Sophistication, however, isn't the Belgian National Orchestra's forte. Poulenc's five-part suite from his ballet Les Biches, premiered in 1924 for Diaghilev's Ballet Russes, needed a lot more than was given here. Maestro Litton went for an ebullient rendition, yet this was far too much interpreted as playing at a constant high volume, with often raucous instrumental passages – a robust peasants' riot rather than Poulenc's drawing-room party scene. Orchestral detail was also blurred behind a wall of strings, which gave the suite a monochrome reverb in spite of the rich orchestration.

The gap became even wider when Abdel Rahman El Bacha joined for Ravel's Piano concerto. Interestingly, El Bacha was taught by Zvart Sarkissian, a Palestine-Armenian pianist who was herself a pupil of Marguerite Long, the dedicatee and first performer of the concerto in 1932. El Bacha gave an utterly compelling reading, luminous and bright, underpinned by his effortless technique and straightforward musical sense. He sounded perfectly at home in the sparkling outer movements, but his true moment of grace came in the Adagio assai where the long opening solo piano part highlighted his articulation and extraordinary evenness of touch – a moment of time-suspending serenity and innocence. All the more a shame that the Belgian National Orchestra nowhere matched his refinement. The enthusiasm couldn't hide the occasional problems of intonation (horn, woodwinds) and insufficient dynamic control.

El Bacha was rightfully cheered for his performance and returned with an exciting but beautifully shaped rendition of Rachmaninoff Prelude in G minor, Op. 23/5.

After the interval Litton brought the complete 2nd Act of Tchaikovsky's Nutcracker, a rarity in the concert hall, Christmas time or not. Tchaikovsky's last ballet is an irresistibly delightful score, even without the snowflakes and sugar plums dancing on stage, that sends you home humming and with a large smile on your face. Andrew Litton has proven to be a fine Tchaikovsky conductor with several remarkable recordings. He evidently loves the music and his understanding of this particular score was undeniable, whether by relevant inflections in the phrasing or nuances in tempi.

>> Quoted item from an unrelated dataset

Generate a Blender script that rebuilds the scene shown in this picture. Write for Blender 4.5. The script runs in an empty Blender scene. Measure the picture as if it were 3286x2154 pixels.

What he couldn't help though was the rough-and-ready playing and indifferent sonority of the orchestra. That Litton quite naturally opted for a symphonic approach was no reason for downplaying the innate elegance and particular atmosphere of the music. The national dances, which belong to the most popular sections of the Nutcracker, were boisterous but short on flavor. The larger canvases (the opening sections, waltz and Andante maestoso) were string-dominated, if not necessarily well defined (the basses lacked presence, the violins warmth), with the woodwinds underexposed again. Tutti were loud and ugly. A prime example was the Andante maestoso (the Pas de deux) where the gradual buildup following the E minor passage went for nothing because the orchestra had started too loud and lacked reserve to hit the real climax.

The concert ended in an anti-climactic fashion, when the timpanist broke off two bars too early before everybody else in the Valse finale et Apothéose. A lackluster finale for an uneven evening, saved by Abdel Rahman El Bacha, who is definitely an artist deserving to be better known, and not only in Europe.